SHORT TASK » Every line below that mentions the word "picture" should be copied out.

DATA TO USE »
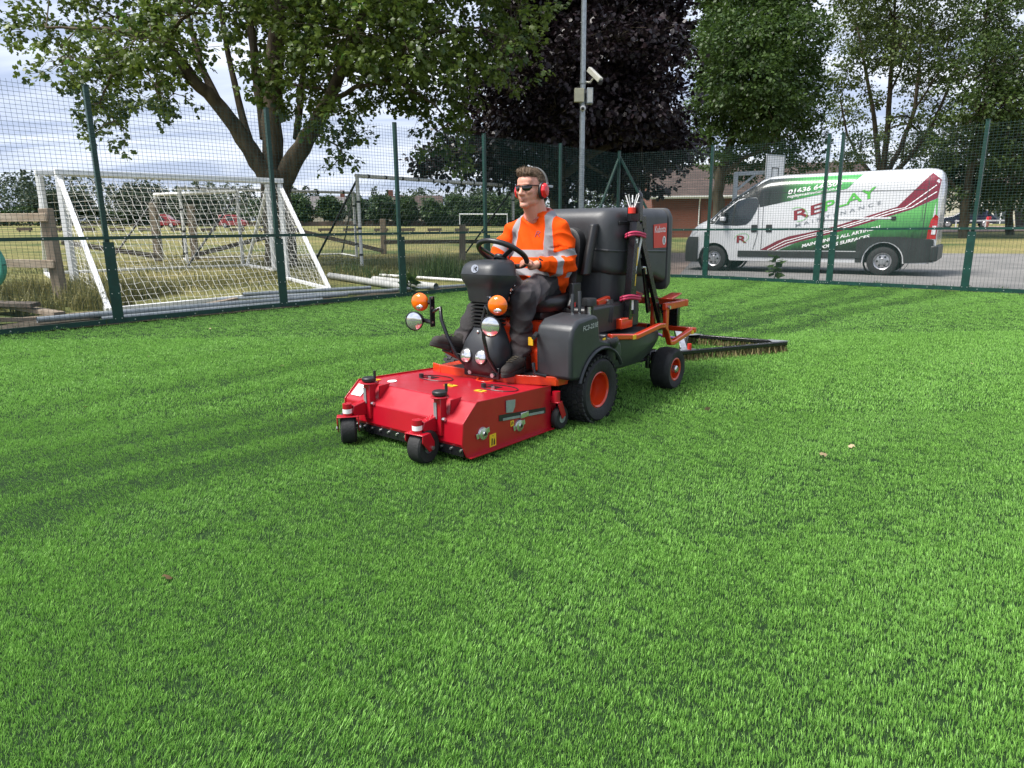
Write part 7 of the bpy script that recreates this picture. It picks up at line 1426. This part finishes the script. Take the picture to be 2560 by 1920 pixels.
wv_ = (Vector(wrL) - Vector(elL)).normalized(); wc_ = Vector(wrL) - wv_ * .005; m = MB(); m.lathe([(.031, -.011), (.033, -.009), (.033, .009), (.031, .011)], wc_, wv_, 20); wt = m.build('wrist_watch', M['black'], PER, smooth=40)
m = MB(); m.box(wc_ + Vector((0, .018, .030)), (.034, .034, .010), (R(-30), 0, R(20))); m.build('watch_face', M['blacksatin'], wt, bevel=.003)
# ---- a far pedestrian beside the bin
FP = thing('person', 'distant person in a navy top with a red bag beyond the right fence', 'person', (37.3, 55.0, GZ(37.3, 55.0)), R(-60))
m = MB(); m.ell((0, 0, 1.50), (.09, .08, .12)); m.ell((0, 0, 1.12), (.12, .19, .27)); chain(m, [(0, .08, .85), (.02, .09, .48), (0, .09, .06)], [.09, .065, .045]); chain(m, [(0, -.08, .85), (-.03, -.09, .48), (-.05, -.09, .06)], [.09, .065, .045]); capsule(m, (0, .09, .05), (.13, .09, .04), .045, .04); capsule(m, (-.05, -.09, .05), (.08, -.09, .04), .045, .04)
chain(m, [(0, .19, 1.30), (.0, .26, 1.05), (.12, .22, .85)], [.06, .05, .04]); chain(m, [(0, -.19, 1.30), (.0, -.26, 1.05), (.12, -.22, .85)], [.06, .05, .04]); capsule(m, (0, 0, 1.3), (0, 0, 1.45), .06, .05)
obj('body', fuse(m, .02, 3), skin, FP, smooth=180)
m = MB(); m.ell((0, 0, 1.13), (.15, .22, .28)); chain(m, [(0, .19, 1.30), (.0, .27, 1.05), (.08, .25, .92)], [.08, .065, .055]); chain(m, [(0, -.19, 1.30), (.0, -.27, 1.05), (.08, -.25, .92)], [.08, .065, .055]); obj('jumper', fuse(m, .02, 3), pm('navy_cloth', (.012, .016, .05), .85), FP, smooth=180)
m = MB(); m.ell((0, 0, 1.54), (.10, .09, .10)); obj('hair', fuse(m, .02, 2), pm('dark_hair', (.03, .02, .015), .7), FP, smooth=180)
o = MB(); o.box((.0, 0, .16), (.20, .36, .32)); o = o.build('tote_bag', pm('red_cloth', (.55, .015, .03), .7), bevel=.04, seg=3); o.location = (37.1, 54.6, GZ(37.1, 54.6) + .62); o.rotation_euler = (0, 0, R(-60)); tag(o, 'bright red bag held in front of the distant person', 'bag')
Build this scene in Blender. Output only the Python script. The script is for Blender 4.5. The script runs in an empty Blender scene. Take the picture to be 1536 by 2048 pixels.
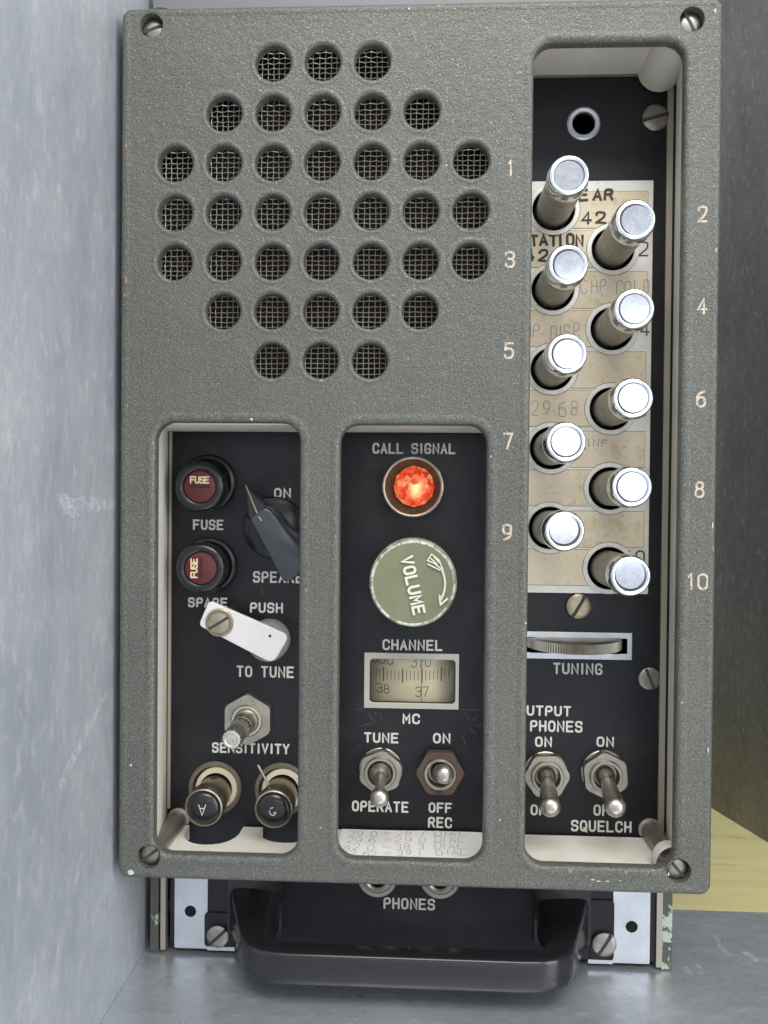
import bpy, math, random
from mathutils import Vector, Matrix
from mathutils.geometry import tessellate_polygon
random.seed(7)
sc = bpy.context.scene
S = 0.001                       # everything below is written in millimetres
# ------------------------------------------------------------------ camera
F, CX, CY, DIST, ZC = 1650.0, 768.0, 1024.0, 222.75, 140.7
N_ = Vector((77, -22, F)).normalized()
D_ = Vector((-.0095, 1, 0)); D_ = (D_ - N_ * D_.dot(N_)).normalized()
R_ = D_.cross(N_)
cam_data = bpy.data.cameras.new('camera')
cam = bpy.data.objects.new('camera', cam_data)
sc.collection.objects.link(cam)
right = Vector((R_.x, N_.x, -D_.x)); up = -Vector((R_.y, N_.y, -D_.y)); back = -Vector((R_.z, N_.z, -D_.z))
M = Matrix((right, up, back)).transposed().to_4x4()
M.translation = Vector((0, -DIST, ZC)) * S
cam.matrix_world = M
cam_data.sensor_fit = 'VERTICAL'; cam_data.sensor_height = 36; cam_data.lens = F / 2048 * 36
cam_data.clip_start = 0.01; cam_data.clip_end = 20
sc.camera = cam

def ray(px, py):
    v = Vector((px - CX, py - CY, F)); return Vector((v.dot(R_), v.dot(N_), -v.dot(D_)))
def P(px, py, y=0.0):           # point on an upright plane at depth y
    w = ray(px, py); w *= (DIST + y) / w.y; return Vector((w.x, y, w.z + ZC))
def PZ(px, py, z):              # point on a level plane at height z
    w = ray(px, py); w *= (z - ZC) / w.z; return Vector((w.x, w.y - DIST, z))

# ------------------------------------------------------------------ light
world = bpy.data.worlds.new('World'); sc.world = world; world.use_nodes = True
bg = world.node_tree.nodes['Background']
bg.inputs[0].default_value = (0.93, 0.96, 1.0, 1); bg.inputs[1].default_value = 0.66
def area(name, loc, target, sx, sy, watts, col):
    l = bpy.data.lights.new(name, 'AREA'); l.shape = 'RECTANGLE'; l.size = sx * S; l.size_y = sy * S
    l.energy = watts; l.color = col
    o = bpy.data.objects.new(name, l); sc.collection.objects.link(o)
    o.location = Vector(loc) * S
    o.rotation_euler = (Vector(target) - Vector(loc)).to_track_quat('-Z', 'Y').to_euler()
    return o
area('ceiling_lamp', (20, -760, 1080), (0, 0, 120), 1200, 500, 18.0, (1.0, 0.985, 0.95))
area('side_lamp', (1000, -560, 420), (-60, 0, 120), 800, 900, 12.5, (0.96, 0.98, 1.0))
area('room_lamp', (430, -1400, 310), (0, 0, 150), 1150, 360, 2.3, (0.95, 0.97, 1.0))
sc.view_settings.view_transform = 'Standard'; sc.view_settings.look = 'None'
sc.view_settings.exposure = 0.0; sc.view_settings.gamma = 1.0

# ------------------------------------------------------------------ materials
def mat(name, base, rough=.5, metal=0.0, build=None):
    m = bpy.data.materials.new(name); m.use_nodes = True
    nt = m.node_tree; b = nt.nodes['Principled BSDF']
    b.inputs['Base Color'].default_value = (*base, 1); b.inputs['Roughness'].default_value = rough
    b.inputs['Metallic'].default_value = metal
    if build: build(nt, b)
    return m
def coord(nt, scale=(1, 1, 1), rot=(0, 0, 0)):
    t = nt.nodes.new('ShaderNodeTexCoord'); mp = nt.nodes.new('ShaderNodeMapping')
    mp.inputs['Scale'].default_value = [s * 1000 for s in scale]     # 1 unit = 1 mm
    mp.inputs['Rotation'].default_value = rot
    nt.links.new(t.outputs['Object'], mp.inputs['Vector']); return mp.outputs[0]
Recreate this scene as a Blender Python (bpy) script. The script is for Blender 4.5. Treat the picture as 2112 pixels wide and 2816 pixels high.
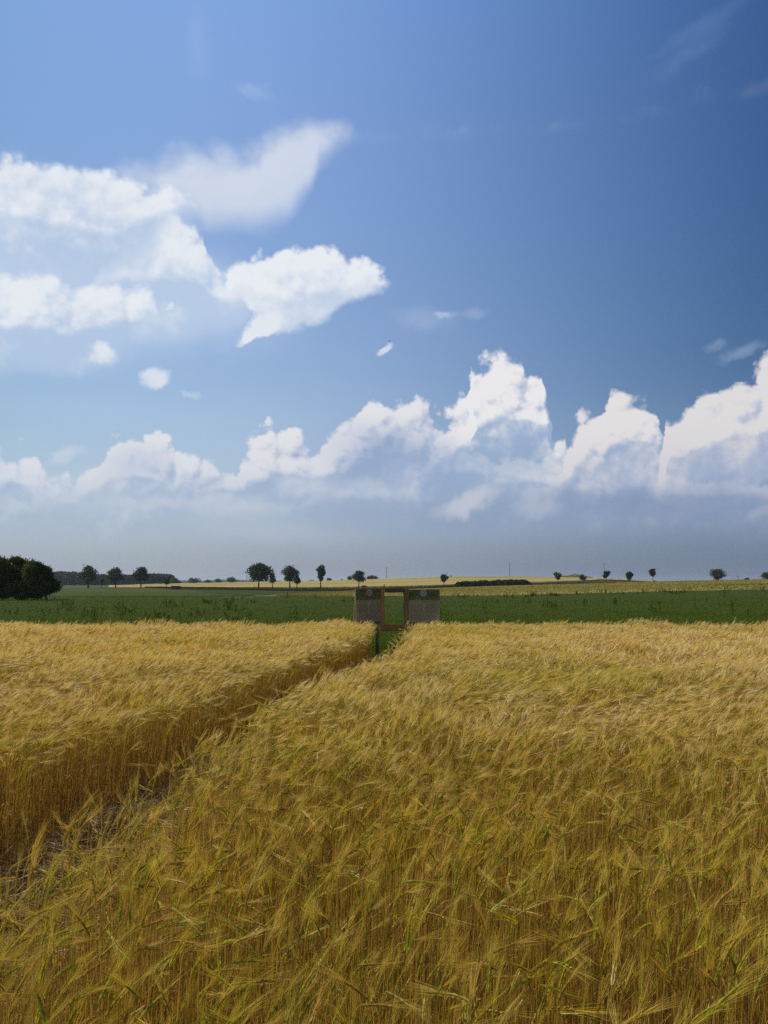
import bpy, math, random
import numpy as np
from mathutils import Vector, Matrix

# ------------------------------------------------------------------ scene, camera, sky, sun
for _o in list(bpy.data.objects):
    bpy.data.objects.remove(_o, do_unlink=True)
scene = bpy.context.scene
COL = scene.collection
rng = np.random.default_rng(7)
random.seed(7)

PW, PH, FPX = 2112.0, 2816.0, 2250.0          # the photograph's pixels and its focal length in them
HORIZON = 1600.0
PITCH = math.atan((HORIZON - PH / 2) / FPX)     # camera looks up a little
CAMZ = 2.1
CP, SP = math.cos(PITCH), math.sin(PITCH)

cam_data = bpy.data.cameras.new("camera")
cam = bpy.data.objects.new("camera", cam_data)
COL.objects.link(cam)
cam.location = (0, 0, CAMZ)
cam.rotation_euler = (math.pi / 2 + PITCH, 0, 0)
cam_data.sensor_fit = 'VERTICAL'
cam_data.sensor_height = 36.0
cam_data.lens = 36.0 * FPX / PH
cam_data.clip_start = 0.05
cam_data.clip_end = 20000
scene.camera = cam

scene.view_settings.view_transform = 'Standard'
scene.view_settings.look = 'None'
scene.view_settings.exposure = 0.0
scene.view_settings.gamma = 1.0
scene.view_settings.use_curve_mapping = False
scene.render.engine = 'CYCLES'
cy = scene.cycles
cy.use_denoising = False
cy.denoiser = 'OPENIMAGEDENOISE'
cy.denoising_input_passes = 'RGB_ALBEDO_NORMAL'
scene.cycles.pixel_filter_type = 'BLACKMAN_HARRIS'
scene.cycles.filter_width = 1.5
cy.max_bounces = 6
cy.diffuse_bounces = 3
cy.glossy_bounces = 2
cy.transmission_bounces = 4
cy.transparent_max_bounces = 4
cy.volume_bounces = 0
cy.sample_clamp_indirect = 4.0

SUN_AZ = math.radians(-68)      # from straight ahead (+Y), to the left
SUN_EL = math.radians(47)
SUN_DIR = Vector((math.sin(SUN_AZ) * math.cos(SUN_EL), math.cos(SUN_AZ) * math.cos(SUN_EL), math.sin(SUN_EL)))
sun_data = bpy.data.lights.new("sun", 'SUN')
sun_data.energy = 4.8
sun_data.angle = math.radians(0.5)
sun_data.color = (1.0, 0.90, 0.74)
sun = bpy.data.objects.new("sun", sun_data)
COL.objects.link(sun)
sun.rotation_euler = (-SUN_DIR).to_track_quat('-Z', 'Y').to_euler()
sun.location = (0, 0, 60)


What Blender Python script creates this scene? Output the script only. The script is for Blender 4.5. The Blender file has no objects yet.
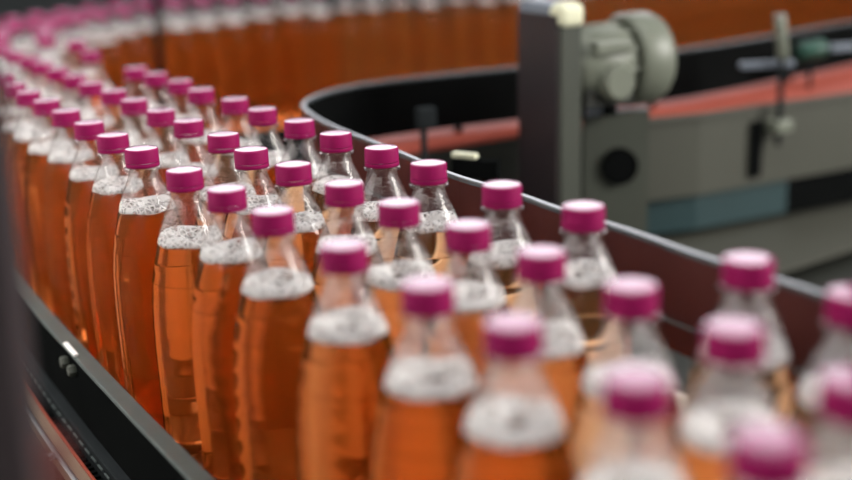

RESULT »
Write part 7 of the bpy script that recreates this picture. It picks up at line 1426. This part finishes the script. Take the picture to be 2560 by 1920 pixels.
Build this scene in Blender. Output only the Python script. The script is for Blender 4.5. The script runs in an empty Blender scene. Take the picture to be 1536 by 2048 pixels.
Recreate this scene as a Blender Python (bpy) script. The script is for Blender 4.5. Treat the picture as 2112 pixels wide and 2816 pixels high.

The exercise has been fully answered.